## [The records]
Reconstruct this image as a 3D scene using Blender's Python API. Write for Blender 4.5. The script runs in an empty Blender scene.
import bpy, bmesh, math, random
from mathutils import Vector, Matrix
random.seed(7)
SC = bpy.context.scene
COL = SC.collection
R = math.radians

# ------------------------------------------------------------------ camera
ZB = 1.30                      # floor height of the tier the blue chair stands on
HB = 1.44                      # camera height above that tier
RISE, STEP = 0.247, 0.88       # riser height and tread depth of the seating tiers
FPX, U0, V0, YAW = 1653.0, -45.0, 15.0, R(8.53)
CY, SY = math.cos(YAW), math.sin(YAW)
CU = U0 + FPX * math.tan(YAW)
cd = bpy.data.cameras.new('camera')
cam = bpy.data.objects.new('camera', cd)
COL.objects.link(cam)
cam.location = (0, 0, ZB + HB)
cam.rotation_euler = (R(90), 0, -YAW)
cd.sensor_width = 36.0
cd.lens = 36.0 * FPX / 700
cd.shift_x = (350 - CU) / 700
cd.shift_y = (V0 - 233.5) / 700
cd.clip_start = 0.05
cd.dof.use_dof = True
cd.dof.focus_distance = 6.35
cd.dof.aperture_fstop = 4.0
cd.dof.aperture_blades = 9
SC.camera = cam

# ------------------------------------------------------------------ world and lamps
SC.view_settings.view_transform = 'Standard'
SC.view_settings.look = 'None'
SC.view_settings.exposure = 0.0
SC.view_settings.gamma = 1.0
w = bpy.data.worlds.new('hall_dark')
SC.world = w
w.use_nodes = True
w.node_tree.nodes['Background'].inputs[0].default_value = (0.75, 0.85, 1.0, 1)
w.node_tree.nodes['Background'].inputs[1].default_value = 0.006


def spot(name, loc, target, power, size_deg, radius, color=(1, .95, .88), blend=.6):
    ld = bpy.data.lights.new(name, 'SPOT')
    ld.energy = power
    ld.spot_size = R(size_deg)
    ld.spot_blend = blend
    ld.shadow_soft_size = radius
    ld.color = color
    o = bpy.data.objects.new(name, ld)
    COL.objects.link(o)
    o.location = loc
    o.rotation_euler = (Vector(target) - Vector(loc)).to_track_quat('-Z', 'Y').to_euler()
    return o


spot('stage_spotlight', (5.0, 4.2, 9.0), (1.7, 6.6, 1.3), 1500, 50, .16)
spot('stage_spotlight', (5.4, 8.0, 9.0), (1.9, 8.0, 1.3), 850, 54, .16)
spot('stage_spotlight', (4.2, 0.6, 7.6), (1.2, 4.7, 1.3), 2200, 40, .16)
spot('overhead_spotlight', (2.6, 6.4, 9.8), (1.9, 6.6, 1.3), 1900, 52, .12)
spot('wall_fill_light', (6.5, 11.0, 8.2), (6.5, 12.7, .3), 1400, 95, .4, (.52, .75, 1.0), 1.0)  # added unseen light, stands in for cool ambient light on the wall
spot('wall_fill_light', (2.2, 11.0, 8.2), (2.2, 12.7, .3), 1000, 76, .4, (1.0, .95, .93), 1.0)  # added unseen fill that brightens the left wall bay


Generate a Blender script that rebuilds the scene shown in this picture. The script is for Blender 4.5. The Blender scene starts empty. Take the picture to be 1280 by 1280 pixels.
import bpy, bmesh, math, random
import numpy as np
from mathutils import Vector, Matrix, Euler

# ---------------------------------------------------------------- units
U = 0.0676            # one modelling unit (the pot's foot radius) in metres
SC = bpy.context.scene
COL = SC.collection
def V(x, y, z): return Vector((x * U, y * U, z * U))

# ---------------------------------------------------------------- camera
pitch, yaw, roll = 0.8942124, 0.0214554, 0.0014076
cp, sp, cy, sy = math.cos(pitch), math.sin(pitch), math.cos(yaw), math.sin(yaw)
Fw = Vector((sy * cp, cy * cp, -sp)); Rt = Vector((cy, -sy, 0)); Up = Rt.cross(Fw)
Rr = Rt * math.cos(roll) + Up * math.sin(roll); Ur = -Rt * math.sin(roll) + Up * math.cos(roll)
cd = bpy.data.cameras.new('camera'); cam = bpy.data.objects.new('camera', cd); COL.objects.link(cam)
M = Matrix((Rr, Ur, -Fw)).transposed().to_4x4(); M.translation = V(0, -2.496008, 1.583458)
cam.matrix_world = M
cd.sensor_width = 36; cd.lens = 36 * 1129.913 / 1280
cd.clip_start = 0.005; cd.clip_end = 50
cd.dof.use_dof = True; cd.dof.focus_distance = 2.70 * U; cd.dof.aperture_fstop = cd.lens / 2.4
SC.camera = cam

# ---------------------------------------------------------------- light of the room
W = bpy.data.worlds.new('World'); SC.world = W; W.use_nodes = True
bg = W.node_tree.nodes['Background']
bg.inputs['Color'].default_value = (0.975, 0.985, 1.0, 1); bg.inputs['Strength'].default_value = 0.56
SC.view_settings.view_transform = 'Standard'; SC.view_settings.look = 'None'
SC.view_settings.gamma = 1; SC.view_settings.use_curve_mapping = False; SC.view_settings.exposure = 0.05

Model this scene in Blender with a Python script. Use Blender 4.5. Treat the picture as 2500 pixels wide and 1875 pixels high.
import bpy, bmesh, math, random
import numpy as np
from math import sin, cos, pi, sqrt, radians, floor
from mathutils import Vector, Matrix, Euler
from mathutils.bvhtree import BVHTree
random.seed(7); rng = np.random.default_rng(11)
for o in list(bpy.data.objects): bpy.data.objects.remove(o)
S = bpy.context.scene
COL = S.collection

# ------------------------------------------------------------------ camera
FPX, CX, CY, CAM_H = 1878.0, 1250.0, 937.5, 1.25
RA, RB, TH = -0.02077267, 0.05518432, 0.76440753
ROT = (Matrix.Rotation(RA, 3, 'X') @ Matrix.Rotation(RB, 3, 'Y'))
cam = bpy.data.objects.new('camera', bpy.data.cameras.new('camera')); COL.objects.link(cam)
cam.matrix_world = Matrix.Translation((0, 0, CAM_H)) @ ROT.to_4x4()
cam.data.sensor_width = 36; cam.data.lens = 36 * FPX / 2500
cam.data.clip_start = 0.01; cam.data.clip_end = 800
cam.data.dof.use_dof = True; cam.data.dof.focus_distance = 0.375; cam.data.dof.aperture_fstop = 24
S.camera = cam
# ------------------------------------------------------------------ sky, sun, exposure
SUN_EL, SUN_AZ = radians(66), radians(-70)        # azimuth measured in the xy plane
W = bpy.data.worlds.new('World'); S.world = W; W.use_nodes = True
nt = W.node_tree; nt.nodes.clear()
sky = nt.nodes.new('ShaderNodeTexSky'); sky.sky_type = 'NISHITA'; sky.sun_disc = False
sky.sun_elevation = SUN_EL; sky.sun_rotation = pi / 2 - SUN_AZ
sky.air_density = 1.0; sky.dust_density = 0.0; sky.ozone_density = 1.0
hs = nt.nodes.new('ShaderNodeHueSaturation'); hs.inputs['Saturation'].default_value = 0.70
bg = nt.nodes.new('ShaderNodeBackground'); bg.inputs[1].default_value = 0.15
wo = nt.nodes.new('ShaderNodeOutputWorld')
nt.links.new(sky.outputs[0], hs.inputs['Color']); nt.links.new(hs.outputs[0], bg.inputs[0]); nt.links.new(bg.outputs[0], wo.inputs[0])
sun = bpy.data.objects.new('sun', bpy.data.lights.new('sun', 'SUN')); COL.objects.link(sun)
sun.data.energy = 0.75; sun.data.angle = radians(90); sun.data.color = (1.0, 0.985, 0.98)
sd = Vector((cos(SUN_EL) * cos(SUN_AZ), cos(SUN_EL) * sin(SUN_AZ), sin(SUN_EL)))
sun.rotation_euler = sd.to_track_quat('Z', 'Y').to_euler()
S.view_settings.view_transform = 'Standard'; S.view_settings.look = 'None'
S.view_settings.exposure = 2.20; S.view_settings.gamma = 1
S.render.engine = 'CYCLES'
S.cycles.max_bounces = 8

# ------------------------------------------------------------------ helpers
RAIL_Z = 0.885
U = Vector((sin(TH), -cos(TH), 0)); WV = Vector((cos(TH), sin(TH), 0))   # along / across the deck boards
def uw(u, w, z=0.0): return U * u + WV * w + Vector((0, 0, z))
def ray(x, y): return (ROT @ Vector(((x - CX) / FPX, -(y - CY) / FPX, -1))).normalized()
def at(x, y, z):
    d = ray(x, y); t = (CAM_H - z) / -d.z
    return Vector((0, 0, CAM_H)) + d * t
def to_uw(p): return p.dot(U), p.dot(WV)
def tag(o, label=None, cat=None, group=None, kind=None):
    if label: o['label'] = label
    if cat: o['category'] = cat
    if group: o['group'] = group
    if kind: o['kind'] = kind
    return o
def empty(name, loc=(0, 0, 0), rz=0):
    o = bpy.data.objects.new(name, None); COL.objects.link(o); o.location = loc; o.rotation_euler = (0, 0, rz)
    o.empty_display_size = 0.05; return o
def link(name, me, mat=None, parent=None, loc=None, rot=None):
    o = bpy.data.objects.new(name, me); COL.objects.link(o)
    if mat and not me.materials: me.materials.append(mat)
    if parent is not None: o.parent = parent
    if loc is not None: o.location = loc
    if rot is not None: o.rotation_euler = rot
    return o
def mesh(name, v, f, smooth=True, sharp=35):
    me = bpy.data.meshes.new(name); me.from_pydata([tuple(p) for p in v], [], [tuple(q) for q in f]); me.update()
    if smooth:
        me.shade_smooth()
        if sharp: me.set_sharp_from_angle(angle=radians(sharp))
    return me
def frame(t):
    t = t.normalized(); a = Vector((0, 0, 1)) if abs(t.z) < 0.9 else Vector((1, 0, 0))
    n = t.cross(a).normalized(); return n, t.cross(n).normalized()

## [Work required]
Copy out every line in the entries above that holds "scene".

## [Expected output]
Reconstruct this image as a 3D scene using Blender's Python API. Write for Blender 4.5. The script runs in an empty Blender scene.
SC = bpy.context.scene
Generate a Blender script that rebuilds the scene shown in this picture. The script is for Blender 4.5. The Blender scene starts empty. Take the picture to be 1280 by 1280 pixels.
SC = bpy.context.scene
Model this scene in Blender with a Python script. Use Blender 4.5. Treat the picture as 2500 pixels wide and 1875 pixels high.
S = bpy.context.scene